How do you choose who to vote for?

Hillary Rodham Clinton’s announcement that she is indeed running for president and with local municipal elections in Geneva reaching their climax the election season is in full swing. The obvious question is: For whom will you vote? Behind that question, the pre-question is how to choose a candidate.

The easiest answer is to follow a political party. A lifelong Genevan Socialist might vote the entire Socialist ticket as could a lifelong Democrat vote along party lines in the U.S. Another variation on this voting-the-party line theme is to follow what local newspapers say. I vividly remember my first-time voting in New York City as people entered the voting booths holding a local newspaper which showed its preferences.
If a person was holding up the Daily News, that person was probably voting Republican. If the person was holding up the New York Post – at that time – the person was probably voting liberal Democratic. Both party voting and newspaper following show a certain lack of independence; the citizen accepts the decision made by the party or newspaper. No individual decision is involved; no crossing party line is required.
What if we make individual decisions? What if we individually choose for whom we are voting, splitting the ticket by selecting particular candidates we favor in spite of their party or newspaper endorsement. In this case, on what basis do we make our decisions? Why do we prefer one candidate instead of another?
One would hope that several factors enter into consideration, among them the positions of the candidate on major issues, his/her background, associations that the person belongs to, what type of people endorse the candidate. All of these are reasonable, rational considerations.
However, I often hear people give emotional preferences, such as: “The person appears competent.” “I was impressed by how the candidate expressed himself/herself during a debate.” “I have confidence in that person.” All of these are based on trust through communication. It is more difficult to feel confident in someone through the written word. Today, with television and social media, it is easier for a candidate to appeal through personal public relations skills.
The greatest debates in American history were the seven Lincoln-Douglas debates in the 1858 Illinois senatorial election. One has only to read them to be impressed with the seriousness of the issues and of the discussions. The issue of slavery, if not the future of the Union, were at stake.
The first great television debate between John Kennedy and Richard Nixon was decided by the fact that Nixon did not wear makeup and had a haggard look. Kennedy looked more lively and dynamic. If one listens to the debates, Nixon was more accurate and impressive.
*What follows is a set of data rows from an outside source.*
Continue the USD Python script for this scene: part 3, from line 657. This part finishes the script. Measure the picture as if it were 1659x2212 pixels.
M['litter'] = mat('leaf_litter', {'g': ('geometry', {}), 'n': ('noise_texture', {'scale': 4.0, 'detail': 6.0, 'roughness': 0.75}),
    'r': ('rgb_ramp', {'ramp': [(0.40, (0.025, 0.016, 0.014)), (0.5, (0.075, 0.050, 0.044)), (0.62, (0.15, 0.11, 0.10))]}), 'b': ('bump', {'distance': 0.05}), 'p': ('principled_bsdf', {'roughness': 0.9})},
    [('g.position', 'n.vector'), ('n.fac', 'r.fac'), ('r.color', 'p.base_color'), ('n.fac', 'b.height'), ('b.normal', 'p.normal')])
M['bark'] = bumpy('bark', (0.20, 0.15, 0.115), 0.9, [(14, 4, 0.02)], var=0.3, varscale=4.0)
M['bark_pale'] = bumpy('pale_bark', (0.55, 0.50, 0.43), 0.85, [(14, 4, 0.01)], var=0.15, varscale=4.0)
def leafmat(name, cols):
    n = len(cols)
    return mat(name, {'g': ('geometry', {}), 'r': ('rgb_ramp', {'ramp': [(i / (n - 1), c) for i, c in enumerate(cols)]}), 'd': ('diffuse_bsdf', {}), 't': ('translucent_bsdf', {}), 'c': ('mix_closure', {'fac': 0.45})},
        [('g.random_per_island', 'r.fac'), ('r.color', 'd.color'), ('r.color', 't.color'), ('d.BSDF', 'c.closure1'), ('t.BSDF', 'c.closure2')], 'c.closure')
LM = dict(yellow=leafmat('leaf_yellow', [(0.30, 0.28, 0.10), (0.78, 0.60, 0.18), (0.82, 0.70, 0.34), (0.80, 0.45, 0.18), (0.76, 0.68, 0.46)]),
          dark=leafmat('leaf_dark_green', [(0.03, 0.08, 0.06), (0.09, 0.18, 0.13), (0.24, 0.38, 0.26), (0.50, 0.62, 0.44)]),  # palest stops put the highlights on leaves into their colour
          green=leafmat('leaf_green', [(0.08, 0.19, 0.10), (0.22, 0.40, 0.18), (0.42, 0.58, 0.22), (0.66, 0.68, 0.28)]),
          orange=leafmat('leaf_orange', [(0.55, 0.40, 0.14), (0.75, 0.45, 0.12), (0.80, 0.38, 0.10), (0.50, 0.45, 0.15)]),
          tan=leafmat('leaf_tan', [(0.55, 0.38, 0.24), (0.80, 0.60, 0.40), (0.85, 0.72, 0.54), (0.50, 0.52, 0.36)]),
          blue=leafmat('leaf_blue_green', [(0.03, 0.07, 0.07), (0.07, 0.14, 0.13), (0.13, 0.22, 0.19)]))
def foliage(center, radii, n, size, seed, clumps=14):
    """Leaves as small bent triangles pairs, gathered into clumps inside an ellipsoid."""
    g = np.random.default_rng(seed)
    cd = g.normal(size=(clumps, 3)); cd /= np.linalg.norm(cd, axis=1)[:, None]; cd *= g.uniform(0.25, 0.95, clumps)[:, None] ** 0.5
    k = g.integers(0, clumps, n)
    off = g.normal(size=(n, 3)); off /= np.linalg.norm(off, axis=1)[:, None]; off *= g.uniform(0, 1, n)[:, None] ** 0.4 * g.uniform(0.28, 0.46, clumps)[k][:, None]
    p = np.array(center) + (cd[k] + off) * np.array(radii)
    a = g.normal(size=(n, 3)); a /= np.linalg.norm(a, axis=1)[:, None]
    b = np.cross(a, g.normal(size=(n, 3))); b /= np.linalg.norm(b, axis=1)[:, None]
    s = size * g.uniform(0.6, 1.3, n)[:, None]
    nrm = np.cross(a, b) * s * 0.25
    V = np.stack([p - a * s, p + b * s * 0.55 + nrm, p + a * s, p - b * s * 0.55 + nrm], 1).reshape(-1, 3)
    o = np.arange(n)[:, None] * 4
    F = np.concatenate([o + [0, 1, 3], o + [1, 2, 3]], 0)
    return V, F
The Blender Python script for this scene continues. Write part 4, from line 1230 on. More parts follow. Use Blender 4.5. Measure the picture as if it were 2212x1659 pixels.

Since the Kennedy-Nixon debates the importance of television in political life has become predominant. Voters are impressed by images and performance. More and more candidates look like movie stars. Francois Hollande’s saying “When I am president…” was crucial to his victory over Nicolas Sarkozy. Audiences give immediate feedback to how each candidate is doing. Debates are scored like boxing matches with each contestant trying for a knockout line – Vice-Presidential candidate Lloyd Bentsen telling Senator Dan Quayle “Senator, You’re no Jack Kennedy”.
What does any of these visual communication skills have to do with who we vote for? I would prefer to know more about the candidates than their public visual performances. For example, in Geneva I would like to know how each sitting candidate has voted on crucial issues. What is their record? In Carouge, I would like to know what each candidate feels about more pedestrian streets, more kindergartens, and the future of the Café du Marché.
In the United States, in spite of all the excitement about Hillary Clinton, she failed in trying to change the health care system. What did she accomplish as Secretary of State? Isn’t that more important than her relationship with Barack Obama or how she will use her husband during the campaign?
Images are important. Impressions are important. But one would hope that during this electoral season voters will choose their candidates rationally instead of based on what the candidates seem to be during their performances.